* What the task requires
Copy out every line of the records where the string "this" occurs.

--- start of Stored data ---

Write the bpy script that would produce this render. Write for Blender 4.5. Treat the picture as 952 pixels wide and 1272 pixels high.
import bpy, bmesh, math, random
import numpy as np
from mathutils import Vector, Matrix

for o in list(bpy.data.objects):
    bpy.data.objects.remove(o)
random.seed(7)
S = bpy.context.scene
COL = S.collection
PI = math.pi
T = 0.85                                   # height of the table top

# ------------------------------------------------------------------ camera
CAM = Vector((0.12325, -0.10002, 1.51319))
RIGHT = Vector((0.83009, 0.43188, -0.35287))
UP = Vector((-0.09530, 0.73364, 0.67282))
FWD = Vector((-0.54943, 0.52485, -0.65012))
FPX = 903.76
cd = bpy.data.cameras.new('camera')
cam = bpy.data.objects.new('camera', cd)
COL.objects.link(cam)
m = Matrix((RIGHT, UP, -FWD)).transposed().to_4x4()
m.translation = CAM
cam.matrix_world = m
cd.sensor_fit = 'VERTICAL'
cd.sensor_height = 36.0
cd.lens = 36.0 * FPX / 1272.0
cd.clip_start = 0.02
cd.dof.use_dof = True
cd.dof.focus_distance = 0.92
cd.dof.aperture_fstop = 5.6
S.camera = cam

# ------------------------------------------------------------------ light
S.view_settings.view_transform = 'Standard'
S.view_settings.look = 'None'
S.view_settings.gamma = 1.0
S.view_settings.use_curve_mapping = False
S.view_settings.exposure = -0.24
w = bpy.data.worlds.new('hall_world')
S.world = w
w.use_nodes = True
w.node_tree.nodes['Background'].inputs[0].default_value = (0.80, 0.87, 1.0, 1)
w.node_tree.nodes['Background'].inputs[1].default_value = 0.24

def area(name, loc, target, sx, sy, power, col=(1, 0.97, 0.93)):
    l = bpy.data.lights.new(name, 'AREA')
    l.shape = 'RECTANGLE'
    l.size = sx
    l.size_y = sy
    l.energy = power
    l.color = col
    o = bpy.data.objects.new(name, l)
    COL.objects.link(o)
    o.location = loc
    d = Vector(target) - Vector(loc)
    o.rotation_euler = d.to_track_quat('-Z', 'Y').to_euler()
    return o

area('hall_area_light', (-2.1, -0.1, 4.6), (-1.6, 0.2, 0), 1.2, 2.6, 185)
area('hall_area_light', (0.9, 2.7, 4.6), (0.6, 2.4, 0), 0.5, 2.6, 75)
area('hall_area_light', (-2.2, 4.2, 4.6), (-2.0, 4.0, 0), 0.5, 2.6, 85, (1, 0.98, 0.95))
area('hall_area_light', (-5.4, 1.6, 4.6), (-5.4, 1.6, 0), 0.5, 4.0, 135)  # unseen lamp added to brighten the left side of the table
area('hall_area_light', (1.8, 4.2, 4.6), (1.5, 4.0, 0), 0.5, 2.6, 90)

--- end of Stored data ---
--- start of Stored data ---

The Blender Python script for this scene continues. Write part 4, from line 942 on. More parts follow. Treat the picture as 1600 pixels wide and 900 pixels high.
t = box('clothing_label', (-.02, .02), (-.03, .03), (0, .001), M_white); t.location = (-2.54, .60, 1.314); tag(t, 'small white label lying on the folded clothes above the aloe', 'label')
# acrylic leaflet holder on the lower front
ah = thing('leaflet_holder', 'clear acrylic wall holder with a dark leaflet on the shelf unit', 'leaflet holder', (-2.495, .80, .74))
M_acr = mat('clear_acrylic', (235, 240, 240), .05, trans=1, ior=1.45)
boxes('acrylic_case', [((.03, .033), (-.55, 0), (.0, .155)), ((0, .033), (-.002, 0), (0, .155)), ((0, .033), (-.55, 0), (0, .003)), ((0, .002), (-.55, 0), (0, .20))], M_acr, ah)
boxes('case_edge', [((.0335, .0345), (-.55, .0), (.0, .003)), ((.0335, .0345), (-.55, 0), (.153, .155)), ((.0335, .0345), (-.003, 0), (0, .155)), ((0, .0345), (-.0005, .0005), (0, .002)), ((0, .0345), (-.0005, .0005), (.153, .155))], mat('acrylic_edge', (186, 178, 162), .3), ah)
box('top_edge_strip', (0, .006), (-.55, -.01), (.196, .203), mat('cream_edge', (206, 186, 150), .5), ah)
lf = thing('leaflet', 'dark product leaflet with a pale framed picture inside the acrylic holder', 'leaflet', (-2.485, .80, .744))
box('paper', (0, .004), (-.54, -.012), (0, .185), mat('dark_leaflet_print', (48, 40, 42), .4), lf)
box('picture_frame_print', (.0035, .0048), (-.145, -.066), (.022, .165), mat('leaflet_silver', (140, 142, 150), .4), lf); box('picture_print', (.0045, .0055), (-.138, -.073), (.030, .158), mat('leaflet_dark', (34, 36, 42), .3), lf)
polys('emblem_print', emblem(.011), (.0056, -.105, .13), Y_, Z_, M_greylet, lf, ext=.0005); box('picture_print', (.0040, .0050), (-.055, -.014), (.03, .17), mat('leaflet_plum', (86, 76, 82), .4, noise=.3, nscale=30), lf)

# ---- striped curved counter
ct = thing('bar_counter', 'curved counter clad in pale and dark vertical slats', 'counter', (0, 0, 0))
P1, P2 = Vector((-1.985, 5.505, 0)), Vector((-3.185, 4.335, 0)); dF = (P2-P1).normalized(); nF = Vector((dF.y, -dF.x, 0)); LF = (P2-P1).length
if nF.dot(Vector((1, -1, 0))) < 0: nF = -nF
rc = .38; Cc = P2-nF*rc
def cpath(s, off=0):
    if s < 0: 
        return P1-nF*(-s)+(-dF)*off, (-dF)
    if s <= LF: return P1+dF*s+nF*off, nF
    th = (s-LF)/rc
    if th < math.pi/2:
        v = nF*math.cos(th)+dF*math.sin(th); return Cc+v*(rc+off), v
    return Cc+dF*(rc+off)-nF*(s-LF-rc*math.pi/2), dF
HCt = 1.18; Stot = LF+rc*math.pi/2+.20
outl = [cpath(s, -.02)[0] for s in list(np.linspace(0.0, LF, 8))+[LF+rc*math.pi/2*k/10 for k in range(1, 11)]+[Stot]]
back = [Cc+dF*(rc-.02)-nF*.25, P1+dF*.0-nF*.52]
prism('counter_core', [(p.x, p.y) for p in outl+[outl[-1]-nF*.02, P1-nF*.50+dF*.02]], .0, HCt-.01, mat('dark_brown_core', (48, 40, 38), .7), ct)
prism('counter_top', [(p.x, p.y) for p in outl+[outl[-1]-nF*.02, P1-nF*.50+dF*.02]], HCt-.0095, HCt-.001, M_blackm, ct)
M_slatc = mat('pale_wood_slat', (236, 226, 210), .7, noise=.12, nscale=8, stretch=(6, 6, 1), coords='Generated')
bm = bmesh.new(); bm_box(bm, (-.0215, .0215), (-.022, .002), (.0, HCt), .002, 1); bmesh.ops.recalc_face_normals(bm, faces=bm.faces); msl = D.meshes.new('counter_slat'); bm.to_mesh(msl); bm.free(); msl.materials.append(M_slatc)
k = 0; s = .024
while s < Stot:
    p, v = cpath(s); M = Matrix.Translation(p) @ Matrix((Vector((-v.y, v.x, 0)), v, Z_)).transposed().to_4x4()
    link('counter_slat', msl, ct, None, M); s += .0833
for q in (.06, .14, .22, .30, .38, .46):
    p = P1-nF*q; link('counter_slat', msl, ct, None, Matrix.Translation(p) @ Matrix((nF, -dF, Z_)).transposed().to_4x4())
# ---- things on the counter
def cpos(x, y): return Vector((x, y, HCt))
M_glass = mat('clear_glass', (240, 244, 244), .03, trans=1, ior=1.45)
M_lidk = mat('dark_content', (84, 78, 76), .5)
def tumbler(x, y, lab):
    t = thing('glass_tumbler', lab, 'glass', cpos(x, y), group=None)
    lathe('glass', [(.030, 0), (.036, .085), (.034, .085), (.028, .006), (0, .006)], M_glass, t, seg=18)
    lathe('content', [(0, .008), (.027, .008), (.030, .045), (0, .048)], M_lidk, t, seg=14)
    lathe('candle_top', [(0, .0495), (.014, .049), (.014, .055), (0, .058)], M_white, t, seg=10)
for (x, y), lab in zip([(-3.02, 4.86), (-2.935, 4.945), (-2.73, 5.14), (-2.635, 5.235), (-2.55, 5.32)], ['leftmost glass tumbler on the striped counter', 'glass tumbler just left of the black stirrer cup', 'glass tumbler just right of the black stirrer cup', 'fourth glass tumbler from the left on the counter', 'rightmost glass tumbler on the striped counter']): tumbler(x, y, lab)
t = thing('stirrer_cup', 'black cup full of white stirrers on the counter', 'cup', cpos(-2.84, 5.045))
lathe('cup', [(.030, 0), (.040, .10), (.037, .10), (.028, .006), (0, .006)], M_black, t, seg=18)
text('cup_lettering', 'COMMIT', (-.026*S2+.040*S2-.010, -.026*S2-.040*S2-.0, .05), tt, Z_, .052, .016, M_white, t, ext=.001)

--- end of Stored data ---
--- start of Stored data ---

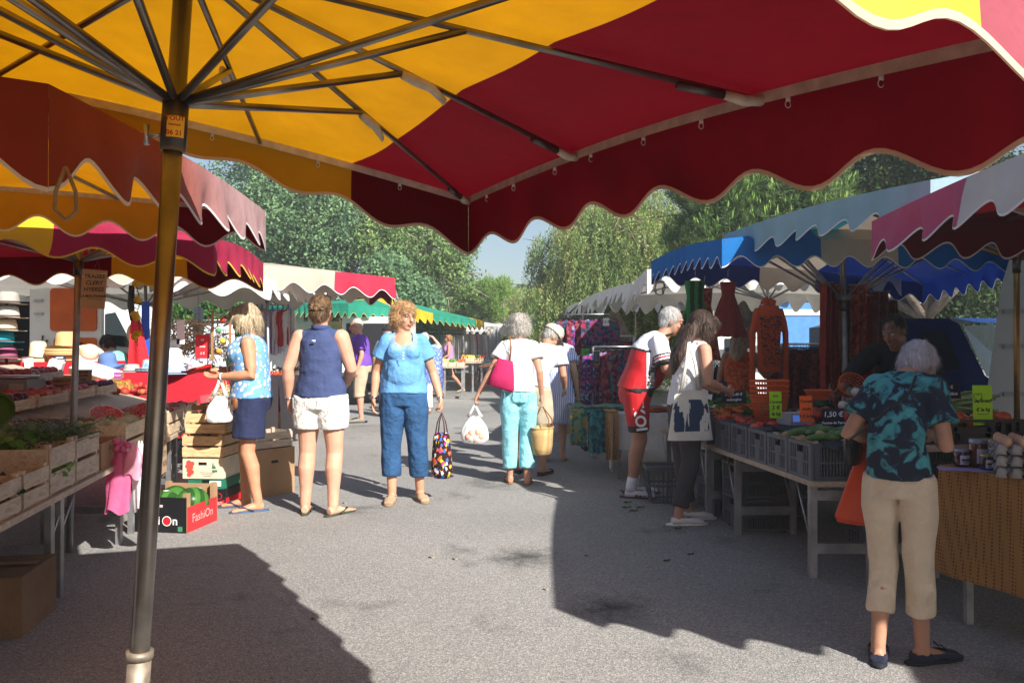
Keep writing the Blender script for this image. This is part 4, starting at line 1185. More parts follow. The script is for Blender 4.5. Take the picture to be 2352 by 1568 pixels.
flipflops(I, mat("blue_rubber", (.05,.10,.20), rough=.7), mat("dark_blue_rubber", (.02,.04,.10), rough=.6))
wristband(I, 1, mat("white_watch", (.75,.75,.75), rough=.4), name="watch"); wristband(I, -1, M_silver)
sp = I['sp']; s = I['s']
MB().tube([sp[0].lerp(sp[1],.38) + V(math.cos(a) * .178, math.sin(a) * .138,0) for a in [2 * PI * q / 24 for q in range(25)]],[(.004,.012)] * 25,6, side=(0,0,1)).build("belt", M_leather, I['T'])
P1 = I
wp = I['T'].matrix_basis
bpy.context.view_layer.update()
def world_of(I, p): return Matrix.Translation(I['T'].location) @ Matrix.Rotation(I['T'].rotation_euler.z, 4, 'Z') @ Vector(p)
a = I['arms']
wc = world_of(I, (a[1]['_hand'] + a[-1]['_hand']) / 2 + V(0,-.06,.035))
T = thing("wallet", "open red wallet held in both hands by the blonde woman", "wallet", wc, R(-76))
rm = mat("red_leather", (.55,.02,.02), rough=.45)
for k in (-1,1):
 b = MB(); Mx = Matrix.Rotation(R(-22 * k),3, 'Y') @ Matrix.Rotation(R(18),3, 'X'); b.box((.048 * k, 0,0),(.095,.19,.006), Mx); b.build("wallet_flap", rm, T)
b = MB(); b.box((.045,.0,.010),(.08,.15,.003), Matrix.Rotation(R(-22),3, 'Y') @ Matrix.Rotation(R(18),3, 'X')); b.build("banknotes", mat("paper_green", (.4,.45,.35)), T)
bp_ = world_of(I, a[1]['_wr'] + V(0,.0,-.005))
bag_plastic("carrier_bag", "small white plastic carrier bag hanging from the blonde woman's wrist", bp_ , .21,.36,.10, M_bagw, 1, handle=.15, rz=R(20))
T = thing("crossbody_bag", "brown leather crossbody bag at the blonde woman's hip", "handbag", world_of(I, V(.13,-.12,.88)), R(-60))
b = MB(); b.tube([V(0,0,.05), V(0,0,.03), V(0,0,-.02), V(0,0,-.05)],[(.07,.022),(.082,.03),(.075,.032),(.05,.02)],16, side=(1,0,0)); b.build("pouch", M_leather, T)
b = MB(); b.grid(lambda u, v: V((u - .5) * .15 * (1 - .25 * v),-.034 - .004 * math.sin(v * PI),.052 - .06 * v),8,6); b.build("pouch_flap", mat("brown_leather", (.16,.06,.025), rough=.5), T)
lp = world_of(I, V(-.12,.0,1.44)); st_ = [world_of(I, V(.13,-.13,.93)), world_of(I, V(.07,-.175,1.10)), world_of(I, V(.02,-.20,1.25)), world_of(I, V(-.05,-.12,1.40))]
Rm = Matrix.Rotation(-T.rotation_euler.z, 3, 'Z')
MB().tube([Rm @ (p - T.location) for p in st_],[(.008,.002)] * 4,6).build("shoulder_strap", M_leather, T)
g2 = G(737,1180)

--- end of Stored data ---

* Full output
Write the bpy script that would produce this render. Write for Blender 4.5. Treat the picture as 952 pixels wide and 1272 pixels high.
The Blender Python script for this scene continues. Write part 4, from line 942 on. More parts follow. Treat the picture as 1600 pixels wide and 900 pixels high.
Keep writing the Blender script for this image. This is part 4, starting at line 1185. More parts follow. The script is for Blender 4.5. Take the picture to be 2352 by 1568 pixels.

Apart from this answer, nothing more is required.